Quem me acompanha há meses, talvez até anos (deve ter algum louco), não deve estar entendendo nada. Como assim o Julio Gomes, "baba ovo dos europeus", crítico ferrenho do futebol jogado no Brasil, está dizendo para Bernard ficar?? Tem coisa errada aqui.

Posso explicar, posso explicar. Vou tentar, pelo menos.

Sim, sou crítico ferrenho do futebol brasileiro e da maneira como se vê e analisa futebol no Brasil. Somos resultadistas, reféns do fim, sem preocupação com o meio. Encaro o jogo como um jogo de estudos, conhecimento teórico, não somente os métodos empíricos que dominam por aqui. Acredito que o futebol deva ser jogado em cima de filosofias técnicas, táticas e morais, não em busca do resultado pelo resultado. Interpreto o esporte com o mesmo peso de importância para as facetas ofensiva e defensiva, baseado em conceitos coletivos, não individualistas. Acredito que o esporte, e o clube, tenham responsabilidades sociais relevantes. E lamento muito termos categorias de base que estão largadas e, em regra, dominadas por preceitos equivocados. Os jogadores e técnicos brasileiros são mal formados, simples assim.

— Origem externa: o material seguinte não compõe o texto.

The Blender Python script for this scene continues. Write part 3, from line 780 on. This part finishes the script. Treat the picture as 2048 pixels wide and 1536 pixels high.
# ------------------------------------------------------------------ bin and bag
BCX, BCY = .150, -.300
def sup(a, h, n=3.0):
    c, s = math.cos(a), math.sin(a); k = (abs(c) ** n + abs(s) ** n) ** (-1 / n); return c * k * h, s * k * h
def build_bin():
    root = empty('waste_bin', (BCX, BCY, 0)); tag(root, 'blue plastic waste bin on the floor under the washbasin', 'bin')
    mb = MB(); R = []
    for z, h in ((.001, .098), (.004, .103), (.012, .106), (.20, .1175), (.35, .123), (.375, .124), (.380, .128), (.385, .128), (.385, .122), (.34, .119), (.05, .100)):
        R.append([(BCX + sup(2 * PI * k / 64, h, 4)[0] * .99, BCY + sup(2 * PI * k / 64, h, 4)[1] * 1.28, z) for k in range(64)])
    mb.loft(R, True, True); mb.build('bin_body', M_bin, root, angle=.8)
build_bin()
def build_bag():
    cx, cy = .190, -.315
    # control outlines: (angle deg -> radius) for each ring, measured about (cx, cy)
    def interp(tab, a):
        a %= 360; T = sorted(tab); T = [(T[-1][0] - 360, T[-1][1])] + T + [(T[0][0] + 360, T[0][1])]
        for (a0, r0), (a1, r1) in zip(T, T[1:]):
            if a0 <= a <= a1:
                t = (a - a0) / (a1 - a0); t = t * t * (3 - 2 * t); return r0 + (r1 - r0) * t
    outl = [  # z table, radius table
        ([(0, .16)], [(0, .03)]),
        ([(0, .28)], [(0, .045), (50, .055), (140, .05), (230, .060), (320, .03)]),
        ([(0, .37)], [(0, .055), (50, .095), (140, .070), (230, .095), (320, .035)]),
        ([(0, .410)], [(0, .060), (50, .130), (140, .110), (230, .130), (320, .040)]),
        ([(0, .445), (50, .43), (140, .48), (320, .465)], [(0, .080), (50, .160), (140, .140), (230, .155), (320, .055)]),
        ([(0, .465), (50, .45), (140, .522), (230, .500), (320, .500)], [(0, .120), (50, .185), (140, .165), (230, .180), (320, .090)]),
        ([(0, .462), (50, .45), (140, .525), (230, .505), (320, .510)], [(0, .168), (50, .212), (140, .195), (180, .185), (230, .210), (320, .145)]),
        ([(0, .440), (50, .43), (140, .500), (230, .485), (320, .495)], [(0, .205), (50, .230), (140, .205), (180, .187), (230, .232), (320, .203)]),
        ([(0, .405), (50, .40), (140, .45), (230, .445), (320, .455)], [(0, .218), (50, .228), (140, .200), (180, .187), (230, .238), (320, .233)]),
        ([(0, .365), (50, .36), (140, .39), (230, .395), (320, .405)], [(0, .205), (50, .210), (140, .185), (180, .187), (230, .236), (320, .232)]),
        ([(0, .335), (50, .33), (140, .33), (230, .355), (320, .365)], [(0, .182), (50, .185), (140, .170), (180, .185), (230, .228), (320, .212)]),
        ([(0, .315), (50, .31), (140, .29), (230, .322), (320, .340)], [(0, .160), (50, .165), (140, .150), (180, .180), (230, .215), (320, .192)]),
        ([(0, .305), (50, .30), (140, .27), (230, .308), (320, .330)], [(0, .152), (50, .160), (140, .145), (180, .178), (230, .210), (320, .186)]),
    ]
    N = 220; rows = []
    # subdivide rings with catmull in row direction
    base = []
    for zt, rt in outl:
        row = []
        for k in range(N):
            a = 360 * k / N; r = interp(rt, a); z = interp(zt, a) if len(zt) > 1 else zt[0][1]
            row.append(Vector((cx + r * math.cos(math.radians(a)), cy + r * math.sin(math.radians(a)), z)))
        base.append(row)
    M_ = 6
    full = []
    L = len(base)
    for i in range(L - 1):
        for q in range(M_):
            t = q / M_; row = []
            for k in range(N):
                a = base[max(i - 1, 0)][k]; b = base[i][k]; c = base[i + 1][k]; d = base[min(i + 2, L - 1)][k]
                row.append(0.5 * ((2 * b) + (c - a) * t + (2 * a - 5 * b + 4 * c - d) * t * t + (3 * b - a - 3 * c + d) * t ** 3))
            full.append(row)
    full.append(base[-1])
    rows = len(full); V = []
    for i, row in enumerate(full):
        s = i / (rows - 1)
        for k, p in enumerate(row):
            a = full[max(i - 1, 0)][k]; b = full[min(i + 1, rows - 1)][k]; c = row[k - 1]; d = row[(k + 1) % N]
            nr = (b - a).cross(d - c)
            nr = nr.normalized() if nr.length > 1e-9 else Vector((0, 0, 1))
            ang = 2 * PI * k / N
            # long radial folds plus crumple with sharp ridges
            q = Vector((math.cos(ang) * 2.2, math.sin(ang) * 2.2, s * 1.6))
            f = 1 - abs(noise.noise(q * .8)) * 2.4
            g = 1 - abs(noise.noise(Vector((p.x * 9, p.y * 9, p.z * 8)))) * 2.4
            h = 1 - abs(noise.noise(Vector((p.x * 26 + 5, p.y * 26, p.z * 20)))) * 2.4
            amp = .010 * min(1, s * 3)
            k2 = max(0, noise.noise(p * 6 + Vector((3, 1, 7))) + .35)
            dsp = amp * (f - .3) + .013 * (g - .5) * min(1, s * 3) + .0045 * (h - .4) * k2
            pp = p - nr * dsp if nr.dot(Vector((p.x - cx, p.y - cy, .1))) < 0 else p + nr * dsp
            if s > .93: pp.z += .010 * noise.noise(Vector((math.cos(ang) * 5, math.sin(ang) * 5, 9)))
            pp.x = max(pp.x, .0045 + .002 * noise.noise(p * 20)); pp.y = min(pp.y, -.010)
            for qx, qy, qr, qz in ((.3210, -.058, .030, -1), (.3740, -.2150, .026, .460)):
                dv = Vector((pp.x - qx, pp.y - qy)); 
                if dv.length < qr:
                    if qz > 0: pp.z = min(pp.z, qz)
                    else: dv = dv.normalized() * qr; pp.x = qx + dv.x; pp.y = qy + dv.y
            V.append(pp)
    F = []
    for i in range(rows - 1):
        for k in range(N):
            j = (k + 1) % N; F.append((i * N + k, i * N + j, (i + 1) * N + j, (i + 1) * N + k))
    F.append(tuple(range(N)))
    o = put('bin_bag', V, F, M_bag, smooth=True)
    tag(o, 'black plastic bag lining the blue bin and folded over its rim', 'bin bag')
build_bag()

Dito tudo isso, de forma bastante resumida, acredito que os jogadores importantes do Brasil precisam sair daqui para conhecer e evoluir no mais alto nível de competição, e este nível não está aqui. Está nas ligas europeias. Não estou aqui vomitando uma opinião. Isso é consenso entre os próprios jogadores, os profissionais brasileiros envolvidos com o futebol – ainda que muitos deles mantenham um discurso oposto para não "se queimarem" por essas bandas.

E aí chegamos ao caso Bernard.

Eu não tenho dúvidas sobre a necessidade de Bernard ir para a Europa para dar um passo além em seu jogo, em sua carreira. Os problemas são o momento e o destino.

Bernard é, hoje, um nome certo na Copa do Mundo do ano que vem. E um jogador importante na cabeça de Luiz Felipe Scolari, aquele garoto para revolucionar partidas complicadas, para colocar velocidade, para dar a opção de explorar contra ataques. E um nome muito pouco conhecido, praticamente um anônimo para jogadores e técnicos de outras seleções. Ou seja, pode realmente ser um fator surpresa no Mundial.

Por mais globalizado que esteja o futebol, pouca gente na Europa perde tempo vendo partidas do Brasileirão ou Libertadores. Não concordo com ela, mas é uma realidade. Um treinador de uma seleção importante saberá exatamente quem é Bernard, eventualmente poderá mostrar vídeo em alguma preleção. Mas o efeito é muito diferente. Se Bernard jogar na Europa, ele será visto pelos próprios colegas de profissão, seu jeito de jogar será conhecido, trejeitos, seu ponto forte, o fraco, etc. Ele estará exposto.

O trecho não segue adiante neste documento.